Começam pelo átrio, onde deixa de existir bilheteira. “O que o público vai perceber é que as fachadas vão estar limpas e restauradas e que a iluminação será diferente”, começa por explicar o arquiteto. Em paralelo, na sala ao lado onde funcionava a livraria (e que ali se manterá), vai também passar a estar a bilheteira. “Muitos dos nosso bilhetes já são vendidos via digital e fazia sentido mantermos a livraria que é única no país pelo seu carácter específico de ser dedicada quase exclusivamente ao teatro”, sintetiza Rui Catarino. Foi também a forma encontrada para devolver ao átrio de entrada de público a sua plenitude espacial e uma maior harmonia com o Café Garrett, que já existia e que vai ter uma nova concessão.
Passamos para as áreas na vertical. No Salão Nobre, por exemplo, não há intervenções de fundo, mas tal como noutras áreas vai existir um novo sistema de climatização, permitindo melhorar a eficiência energética do edifício. Entre muitas outras salas, a grande maioria pouco acessíveis ao público, vão abrir-se janelas que já existiam, mas que na intervenção de 1973 foram tapadas por opção do arquiteto Rebelo de Andrade. Desta forma, o edifício torna-se, de acordo com o Francisco Pólvora, mais acessível. “Sempre que possível, tentamos abrir vãos que se encontravam encerrados. Era um edifício muito compactado e quisemos abri-lo ao exterior, embora não seja uma intervenção global, mas em termos funcionais parece-nos que vai resultar de forma mais articulada”, sintetiza ao Observador.

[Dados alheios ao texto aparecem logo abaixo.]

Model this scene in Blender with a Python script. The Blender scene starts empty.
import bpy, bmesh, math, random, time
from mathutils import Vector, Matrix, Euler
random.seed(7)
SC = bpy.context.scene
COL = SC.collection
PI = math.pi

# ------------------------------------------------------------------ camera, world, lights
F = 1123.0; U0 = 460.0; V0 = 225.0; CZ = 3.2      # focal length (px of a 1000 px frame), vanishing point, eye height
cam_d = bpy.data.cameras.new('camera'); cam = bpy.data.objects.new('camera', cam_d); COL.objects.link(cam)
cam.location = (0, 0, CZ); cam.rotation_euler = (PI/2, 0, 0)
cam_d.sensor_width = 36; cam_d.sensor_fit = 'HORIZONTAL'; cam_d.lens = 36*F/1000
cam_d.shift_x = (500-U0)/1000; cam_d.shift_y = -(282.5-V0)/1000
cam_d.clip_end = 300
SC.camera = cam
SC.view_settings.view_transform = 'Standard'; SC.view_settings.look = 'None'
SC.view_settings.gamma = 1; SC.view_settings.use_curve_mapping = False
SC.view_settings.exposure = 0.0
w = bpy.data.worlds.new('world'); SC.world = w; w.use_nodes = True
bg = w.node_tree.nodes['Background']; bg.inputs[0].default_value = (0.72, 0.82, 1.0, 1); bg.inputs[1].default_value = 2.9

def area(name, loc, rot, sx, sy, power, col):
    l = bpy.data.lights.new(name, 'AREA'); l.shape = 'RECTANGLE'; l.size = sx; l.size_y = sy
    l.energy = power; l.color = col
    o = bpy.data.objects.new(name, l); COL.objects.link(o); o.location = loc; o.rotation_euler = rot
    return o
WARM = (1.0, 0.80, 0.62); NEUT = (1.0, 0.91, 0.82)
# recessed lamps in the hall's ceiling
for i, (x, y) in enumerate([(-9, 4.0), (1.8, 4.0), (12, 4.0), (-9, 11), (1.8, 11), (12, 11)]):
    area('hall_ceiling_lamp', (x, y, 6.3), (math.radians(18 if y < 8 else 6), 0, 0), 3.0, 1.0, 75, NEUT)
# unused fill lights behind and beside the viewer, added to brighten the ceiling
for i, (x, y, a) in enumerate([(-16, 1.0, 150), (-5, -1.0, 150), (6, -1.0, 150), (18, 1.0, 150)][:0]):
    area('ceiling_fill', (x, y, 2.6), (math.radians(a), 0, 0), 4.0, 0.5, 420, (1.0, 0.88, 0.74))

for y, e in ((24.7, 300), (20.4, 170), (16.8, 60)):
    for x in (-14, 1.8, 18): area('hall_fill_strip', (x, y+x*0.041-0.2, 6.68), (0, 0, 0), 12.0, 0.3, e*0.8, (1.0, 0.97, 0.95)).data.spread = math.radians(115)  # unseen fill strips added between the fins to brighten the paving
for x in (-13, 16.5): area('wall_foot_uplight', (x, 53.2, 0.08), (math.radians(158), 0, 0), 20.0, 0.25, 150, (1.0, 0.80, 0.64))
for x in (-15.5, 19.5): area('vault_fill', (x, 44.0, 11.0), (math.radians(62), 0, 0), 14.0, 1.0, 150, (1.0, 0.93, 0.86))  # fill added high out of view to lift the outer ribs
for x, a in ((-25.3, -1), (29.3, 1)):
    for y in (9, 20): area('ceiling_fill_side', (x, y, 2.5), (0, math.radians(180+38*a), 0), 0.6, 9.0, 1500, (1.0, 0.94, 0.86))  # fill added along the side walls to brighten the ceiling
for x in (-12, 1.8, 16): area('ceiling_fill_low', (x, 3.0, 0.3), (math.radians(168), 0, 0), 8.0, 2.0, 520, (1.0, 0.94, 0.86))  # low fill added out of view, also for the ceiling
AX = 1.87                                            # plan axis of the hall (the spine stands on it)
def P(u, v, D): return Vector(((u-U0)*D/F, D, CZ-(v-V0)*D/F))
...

O 5.º piso, onde antes estava a Sala de Cenografia, pejada de adereços e vestuário, irá transformar-se agora em zona de escritórios. Uma mezzanine que vai servir aos principais departamentos, um jardim de inverno, um projeto do paisagista João Junqueira, e ainda uma zona aberta (uma espécie de pátio), virada para o Largo do Regedor. Já as oficinas que ali funcionavam, explica Rui Catarino, passa a estar numa zona do subpalco, criada para o efeito, melhorando a sua funcionalidade e originando novas zonas para arrecadação de equipamentos (luz, som e maquinaria) e permitindo uma reorganização dos espaços de oficina. Em complemento, no penúltimo piso, junto à Sala Estúdio vai existir um novo espaço para ensaios e dedicado à criação de novos projetos.
Teatro aberto à cidade e ao país
Já no esplendor dos seus 444 lugares, a Sala Garrett terá nas paredes uma tonalidade ligeiramente mais escura e nova iluminação, o que irá permitir dar maior destaque aos seus relevos e pormenores decorativos, na grande maioria dourados. A alcatifa e outros têxteis serão substituídos e houve igualmente preocupações com o sistema de ventilação, com vista à melhoria da experiência do espectador, sublinha o arquiteto. A quem visitar o D. Maria (nomeadamente em visitas guiadas) vai ser possível descobrir salas com vitrines expositivas onde antes existiam escritórios compartimentados, realça-se também.
Para o futuro, o atual plano de drenagem em desenvolvimento na cidade e a instalação de novos equipamentos de segurança contra incêndios, vão ajudar a tornar o Teatro Nacional D. Maria II mais seguro e capaz de resistir aos desafios climáticos, asseguram os responsáveis. Será também mais facilmente reconhecível, acredita Rui Catarino, com uma nova identificação no exterior, através da aplicação de letras metálicas em cobre, num design à responsabilidade do Pedro Falcão. “Entre a luz natural e a possibilidade de visitar alguns dos espaços que antes não estavam acessíveis, o público vai compreender melhor a relação deste teatro com a cidade, que lugar ocupa”, diz Rui Catarino. Da mesma forma, o arquiteto Francisco Pólvora sustenta que a ligação entre áreas traz “qualidade e passa a ser mais convidativo e mais aberto à cidade”.
Para já, o Teatro Nacional D. Maria II vai andar pelo país, com o programa Odisseia Nacional, que se tornou parte da missão, mesmo quando reabrir em Lisboa, explica Rui Catarino. Por outro lado, e mesmo de portas fechadas, o teatro “não vai deixar de refletir os 50 anos do 25 de Abril”, enquanto prepara caminho para a reabertura. “Toda esta experiência fez-nos olhar para a coesão territorial e fez-nos conhecer melhor o tecido cultural espalhado pelo país, onde há assimetrias e falhas, mas onde há também uma realidade extremamente diversa e rica”, conclui. Quando reabrir as suas portas, o teatro será certamente também casa para todo esse país.